Today our honest, hard-working, selfless politicians go into battle about whether many benefits should only increase by 1% a year. Our TV screens are taken up with fools from both parties pontificating about the issue. What a complete waste of time.

It was the Coalition that increased benefits by around 5% just over a year ago. So their claims to be holding down the cost of benefits are ludicrous. As for Labour, the idiot Gordon Brown, aided and abetted by Ed “borrow-borrow” Balls created an unbelievably complex and administratively expensive system where 5 million unemployed and 15 million employed rely on state handouts. With benefits costing over £200bn a year, a third of all tax receipts are given back in benefits.

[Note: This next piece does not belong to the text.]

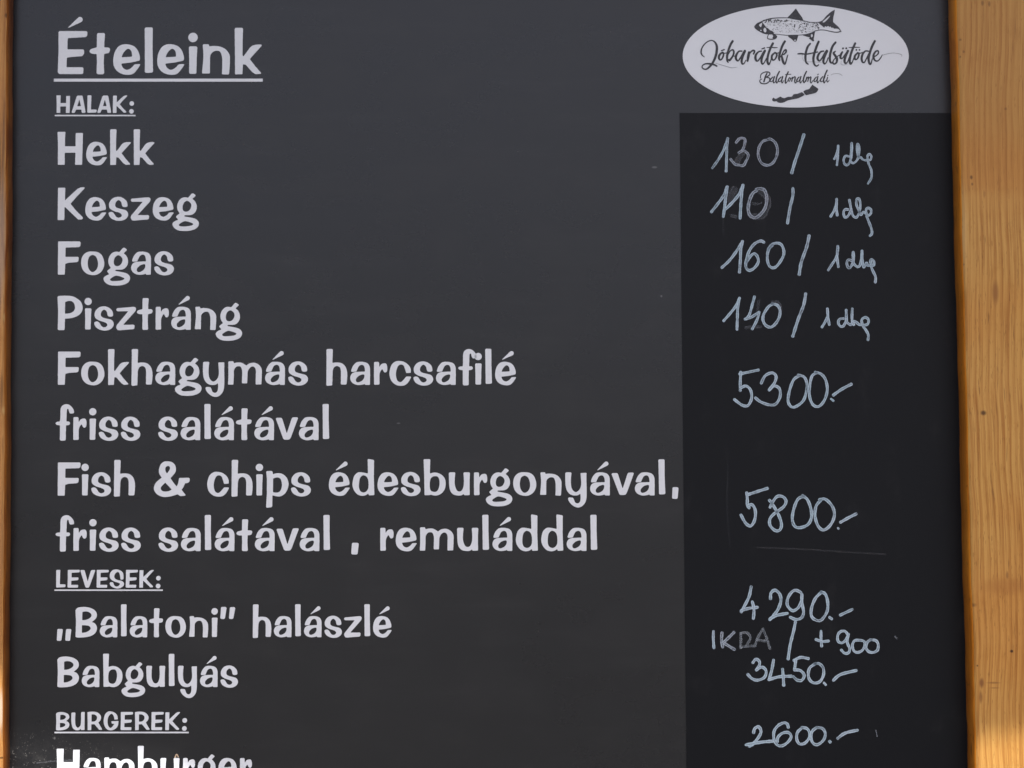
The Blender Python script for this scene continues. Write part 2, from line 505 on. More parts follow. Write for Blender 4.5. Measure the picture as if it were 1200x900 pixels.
# ------------------------------------------------------------------ the lettering alphabet (traced outlines)
# name: (zoom per unit, left, baseline, [(op, data)...])   one unit = one photograph pixel at body size
G = {
 'E': (11.65, 160, 692, [('P', '160,250 168,240 455,240 465,255 462,290 445,303 257,314 256,433 425,433 432,445 432,480 412,503 251,518 248,620 420,621 428,632 425,685 415,692 175,692 158,675 163,450')]),
 'F': (7.5, 95, 308, [('P', '95,17 285,17 292,25 291,58 278,67 160,70 160,153 272,153 278,160 275,192 262,199 190,204 160,213 157,308 97,308')]),
 'H': (8.18, 98, 803, [('P', '98,487 174,487 171,560 171,625 275,625 274,497 344,497 340,803 272,803 275,686 170,688 172,803 106,803 104,600')]),
 'K': (6.316, 80, 303, [('P', '80,64 84,62 133,62 132,158 180,112 225,70 248,60 272,58 279,62 272,72 215,133 174,182 215,232 268,284 268,292 258,300 232,299 180,250 130,203 129,303 80,303')]),
 'P': (15, 105, 622, [('S', '105,50c 130,30 250,25 370,35 460,80 525,140 553,230 535,310 480,370 390,410 300,425 242,427c 238,615c 228,630c 130,630c 118,615c 120,300c'), ('-', '240,135c 290,118 350,120 400,160 418,230 400,290 350,325 290,340 240,340c')]),
 'B': (15.63, 500, 722, [('S', '500,180c 540,135 620,118 720,118 830,145 915,200 945,280 920,350 835,422c 900,445 945,510 945,580 905,650 820,700 700,725 560,730 508,718c 514,400c'), ('-', '640,218c 700,206 770,215 825,255 833,300 790,345 720,375 640,382c'), ('-', '635,482c 720,485 790,500 820,545 790,590 720,625 635,638c')]),
 'S': (9.17, 52, 490, [('S', '268,325c 257,240 235,185 200,178 160,210 142,270 165,315 220,340 290,355 335,395 335,445 290,487 220,508 140,495 75,455 52,405c 70,380 120,385c 145,445 190,468 240,448 258,412 220,390 150,368 85,330 55,280 60,200 110,140 180,125 260,145 315,190 328,250 327,318c 300,330')]),
 'L': (9.17, 100, 490, [('P', '100,145 112,133 172,133 180,145 174,423 280,425 290,437 285,475 272,482 115,488 103,478')]),
 'V': (9.17, 580, 490, [('P', '578,148 592,135 655,137 665,155 728,370 790,150 810,137 868,135 878,147 765,465 745,490 702,492 682,475')]),
 'U': (7.7, 333, 388, [('S', '333,110c 345,98c 390,98c 399,110c 395,200 402,300 435,350 470,332 492,280 493,100c 505,88c 552,90c 553,385c 500,388c 492,365c 455,390 400,385 355,345 335,250')]),
 'R': (7.7, 603, 388, [('S', '603,92c 680,83 770,100 825,160 820,220 783,265c 848,374c 842,384c 800,384c 720,290c 668,293c 668,388c 610,390c 608,250c'), ('-', '670,128c 720,130 760,165 755,215 720,245 670,250c')]),
 'G': (7.7, 875, 388, [('S', '1050,215c 1040,160 1010,120 975,132 945,180 935,250 950,320 980,352 1015,335 1050,285c 1008,282c 1000,242c 1117,238c 1110,310 1070,365 1000,392 930,375 885,310 873,230 890,140 930,90 980,78 1050,100 1095,150 1106,210c')]),
 'A': (6.09, 270, 313, [('P', '332,92 345,80 402,80 412,92 452,300 447,312 405,312 395,268 327,268 306,312 272,314 268,302'), ('-', '367,130c 391,224c 340,224c')]),
 'e': (12, 468, 512, [('S', '757,352 750,300 725,245 680,205 600,188 530,208 485,270 468,350 475,425 512,480 570,512 640,520 690,505 730,460 764,408c 755,403c 700,407c 665,445 620,467 580,450 560,420 556,398c 650,388 745,368c'), ('-', '556,330c 575,285 610,245 640,240 665,270 672,324c 610,328')]),
 's': (15, 762, 615, [('S', '1092,350 1078,290 1032,240 970,210 900,206 830,230 780,285 763,345 780,410 850,455 930,480 975,502 992,532 975,562 930,575 890,555 860,510 835,480 800,470 765,482 760,500 768,535 800,580 860,615 930,630 1010,622 1070,590 1102,540 1100,490 1065,445 1000,425 930,408 885,385 872,350 885,300 920,265 950,268 980,300 992,350 1005,378 1045,387 1085,376')]),
 'z': (12, 160, 512, [('P', '160,225 172,210 405,190 428,195 440,215 432,250 258,443 410,442 422,455 418,495 405,505 210,520 180,516 160,480 168,450 330,253 175,252 162,240')]),
 'g': (12, 748, 512, [('S', '965,197c 1018,135c 1040,136c 1072,160c 1068,172c 1025,212c 1065,250 1088,310 1083,370 1050,420 1000,442 920,443c 910,456 930,465 990,475 1070,495 1115,535 1118,585 1085,630 1010,660 920,668 830,658 770,620 748,575 760,545 795,522 830,510c 795,468c 815,445 850,420c 820,370 812,310 830,250 870,205 920,190'), ('-', '950,240 1000,270 1012,320 985,375 940,395 900,380 888,330 905,270'), ('-', '925,528 1000,545 1042,568 1010,593 930,603 860,602 838,580 870,552')]),
 'o': (12, 422, 440, [('S', '530,118 585,116 660,128 715,175 745,260 742,330 705,400 640,442 570,446 500,425 445,370 422,290 432,200 475,142'), ('-', '590,165 630,190 655,250 658,320 635,375 590,405 550,390 520,335 515,260 530,195 560,170')]),
 'a': (13.33, 815, 610, [('S', '823,395c 850,325 895,270 940,253 1010,253 1080,275 1115,330 1121,420 1120,612c 1050,614c 1035,596c 1005,608 930,614 860,590 820,545 813,490 835,440 880,415 950,408 1042,405c 1038,350 1020,310 990,298 950,315 925,360 908,402c 835,410c'), ('-', '1030,452 1030,500 1000,545 940,573 905,560 902,520 940,475 990,452')]),
 'k': (13.33, 75, 610, [('P', '75,65 87,52 165,52 176,62 171,250 172,380 182,402 262,290 290,268 330,256 398,254 406,266 330,350 260,430 330,520 400,598 392,608 330,612 290,585 212,497 178,490 173,612 85,614 80,300')]),
 'h': (13.33, 440, 610, [('S', '440,62c 452,52c 530,52c 539,62c 533,270c 600,262 680,275 735,325 762,400 766,500 757,598c 745,608c 680,608c 667,598c 668,420 660,360 640,330 600,318 560,340 540,390 536,480 533,620c 455,628c 442,618c 442,300c')]),
 'n': (13.33, 105, 600, [('S', '110,250c 122,240c 183,240c 189,268c 240,262 320,270 390,305 435,370 440,450 432,595c 422,606c 345,602c 348,520 348,420 330,345 300,320 250,325 210,360 200,420 200,592c 105,592c 119,420 118,330')]),
 'y': (13.33, 495, 600, [('S', '496,252c 515,240c 580,240c 593,250c 585,330 585,430 600,500 640,545 680,545 725,500 745,430 740,330 735,252c 828,250c 828,400 831,520 825,660 790,740 730,785 660,785 595,745 550,690 538,650c 555,635 615,638c 630,665 650,712 690,727 725,700 735,640 732,572c 690,600 620,602 560,575 515,510 498,420')]),
 'v': (12, 203, 540, [('P', '203,240 218,227 283,228 295,245 360,450 428,240 442,222 508,221 518,232 420,500 402,530 380,536 330,536 312,525')]),
 'l': (12, 865, 540, [('P', '865,43 878,34 942,33 953,43 952,250 961,515 950,526 882,527 872,518 870,300')]),
 ',': (12, 1052, 540, [('P', '1060,432 1075,425 1130,427 1143,440 1130,580 1115,592 1060,588 1052,575')]),
 'f': (13.33, 65, 672, [('S', '135,442c 95,440 70,425 68,402 95,387 136,385c 140,300 140,200 160,145 205,117 260,117 310,150 345,200 354,240c 342,256 290,260c 275,230 265,190 247,186 238,240 235,385c 275,385 292,405 285,430 265,441 230,443c 228,560 230,665c 218,681c 150,682c 136,668c 135,560c')]),
 'r': (13.33, 340, 672, [('S', '340,325c 350,315c 410,315c 419,328c 422,402c 450,355 490,338 530,345 547,395 545,450 530,475 505,480 487,460 470,428 455,440 430,490 425,560 428,662c 418,670c 350,672c 341,662c')]),
 'i': (13.33, 583, 672, [('P', '590,348 603,338 680,338 691,350 685,500 684,660 674,669 605,669 595,657 596,500'), ('O', '638,231,57')]),
 'c': (13.33, 105, 612, [('S', '436,425c 365,430c 350,380 325,315 285,295 240,315 210,390 205,470 225,545 270,572 310,550 365,484c 432,483c 442,492c 400,570 350,615 290,628 210,615 140,560 107,480 107,390 140,295 200,248 260,241 330,255 395,300 432,360')]),
 'p': (13.846, 165, 628, [('S', '165,240c 180,228c 255,228c 268,245c 269,283c 340,265 420,275 490,330 523,410 520,490 480,580 410,635 340,640 265,622c 265,805c 250,816c 180,826c 167,814c 178,600c 176,350c'), ('-', '275,350c 340,332 390,350 415,410 418,480 395,550 350,578 275,575c')]),
 '&': (16.36, 85, 748, [('S', '340,90 430,108 490,165 508,240 490,310 402,415c 470,510 528,575c 555,510 572,410c 755,406c 775,420 776,470 740,505 690,510c 655,590 620,635c 705,738c 690,750c 600,757c 545,722c 460,750 350,772 250,770 150,725 90,650 84,580 130,490 235,403c 185,330 178,250 210,150 270,100'), ('-', '350,180 387,195 387,250 333,328c 303,270 306,205'), ('-', '303,498c 432,632c 380,660 310,670 250,660 216,620 230,570')]),
 'u': (13.33, 757, 608, [('S', '755,262c 770,250c 845,250c 856,260c 848,350 850,450 880,530 920,550 960,530 985,470 992,380 984,262c 994,250c 1075,250c 1086,262c 1080,400 1083,605c 1000,609c 985,586c 950,610 880,610 820,590 775,530 760,430')]),
 'm': (13.33, 168, 608, [('S', '170,252c 183,240c 247,240c 256,273c 310,260 380,265 452,308c 500,275 580,265 650,300 690,360 694,450 688,602c 600,604c 600,480 600,380 580,335 550,322 510,340 475,400 470,480 466,586c 384,586c 388,450 385,380 365,330 330,318 290,330 260,380 258,470 251,606c 168,606c 174,450')]),
 'b': (16.36, 425, 745, [('S', '425,62c 438,52c 545,52c 553,64c 545,330c 620,310 700,318 780,360 835,430 850,520 835,620 780,700 700,745 620,748 570,735 540,742c 445,745c 437,400c'), ('-', '650,378 700,390 728,450 732,540 710,630 670,675 620,680 570,660 548,610 545,500 565,420 610,385')]),
 'd': (16.36, 540, 745, [('S', '828,62c 840,48c 942,66c 951,78c 948,400c 960,742c 855,747c 845,710c 790,745 720,755 640,730 575,660 541,570 545,470 575,370 640,310 710,304 836,328c 832,200c'), ('-', '755,362 810,390 840,450 848,540 840,620 800,675 745,692 690,665 665,600 665,500 680,420 715,375')]),
 't': (15, 385, 618, [('S', '480,75c 493,62c 577,62c 589,75c 582,180c 580,258c 630,258 658,272 658,300 640,333 580,343c 578,480 586,605c 570,621c 500,621c 482,608c 485,450c 480,345c 430,345 388,325 385,303 405,278 480,258c')]),
 '„': (15.63, 115, 722, [('P', '125,570 142,558 222,560 238,575 210,785 192,798 130,795 115,782'), ('P', '303,573 318,558 397,560 414,575 390,785 375,798 310,795 292,782')]),
 '”': (4.76, 92, 242.6, [('P', '96,62 100,58 125,58 131,64 121,128 114,132 97,131 92,126'), ('P', '152,63 156,59 180,59 186,66 174,128 167,132 150,131 147,126')]),
 ':': (6.09, 1045, 313, [('O', '1078,187,31'), ('O', '1075,292,31')]),
}
ACUTE = {'é': ('e', 7.9, 29.2, 19.2, 36.9, 2.6), 'á': ('a', 8.2, 29.3, 18.8, 37.0, 2.6), 'É': ('E', 8.5, 41.8, 19.2, 49.2, 2.5)}
BEAR = {  # side bearings, left and right
 'o': (1.8, 2), 'n': (2.4, 2.2), 'y': (2.2, 2.2), 'a': (1.8, 2.4), 'v': (-.4, -.6), 'l': (2.1, 2.2), ',': (5.7, 1), 'F': (2, -.7),
 'k': (1.8, 1.3), 'h': (1.7, 1.7), 'g': (-2.7, -.7), 'm': (2.1, 2), 's': (1.5, 1.5), 'z': (1.3, 1.2), 't': (-.2, 1.5), 'r': (2.2, 1.0),
 'e': (1.5, 1.3), 'P': (2, .3), 'i': (1.8, 1.8), 'K': (2.4, -.6), 'b': (2, 1.7), 'u': (2, 2.5), 'd': (1.7, 2.2), 'c': (1.5, 1.2),
 'f': (.5, -2.8), 'p': (2, 1.5), 'B': (2, 2), 'H': (2.2, 2.2), 'A': (2, 1.5), 'L': (2.5, 2.0), ':': (5, 1), 'E': (2.5, 1.3), 'V': (0, .8),
 'S': (1, 1.3), 'U': (2.2, 3.2), 'R': (2.8, 1.2), 'G': (2, 2.3), '„': (1, 3.2), '”': (1.6, 1), '&': (1, 1)}
KERN = {('f', 'i'): -1.6, ('L', 'A'): -2.4, ('H', 'a'): .3, ('H', 'e'): .6, ('E', 't'): 1.0, ('É', 't'): 1.6}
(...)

Unfortunately, having never had a proper job, most of our politicians don’t understand that complexity drives up cost. The more people who receive some form of benefit, the more administrative transactions there are and the more expensive the whole thing is to run. Moreover, there is a simple rule of thumb – with money given out by the UK government 10%-20% will be lost to administration costs, fraud and incompetence: for the EU it’s over 30%: for foreign aid to Africa, India and Pakistan, repeated UN studies have shown that over 80% disappears due to administration, fraud and incompetence.

What’s needed is a massive simplification of the tax and benefits system with the aim of taking as many people as possible out of paying tax and out of receiving benefits. This could include raising the rate for basic rate tax to £12,000 taking millions out of paying tax and then claiming tax credits. Lowering the threshold for higher-rate taxpayers, so they don’t get the money from a higher basic-rate threshold. Scrapping child benefit, or at least restricting it to the first two children.

There was a useful principle that consultants sometimes used when thinking about making changes in an organisation – USA. That stood for Understand: Simplify: Automate. No doubt helped by Osborne’s useless Office for Tax Simplification (remember the pasty tax, the caravan tax and the granny tax) our hopeless politicians keep tinkering with tax and benefits making them more complex, more expensive to run and easier to defraud. Perhaps the Office for Tax Simplification’s motto is not USA but CCC – Complicate: Complicate: Complicate.

Anyway, restricting increases in benefits to 1% will save around £1.5bn a year. When one million Romanian and Bulgarian families move to Britain over the next year, this will cost us over £30bn a year in schooling, housing, healthcare and benefits. Saving £1.5bn while increasing public spending by £30bn is a strange way to reduce the deficit.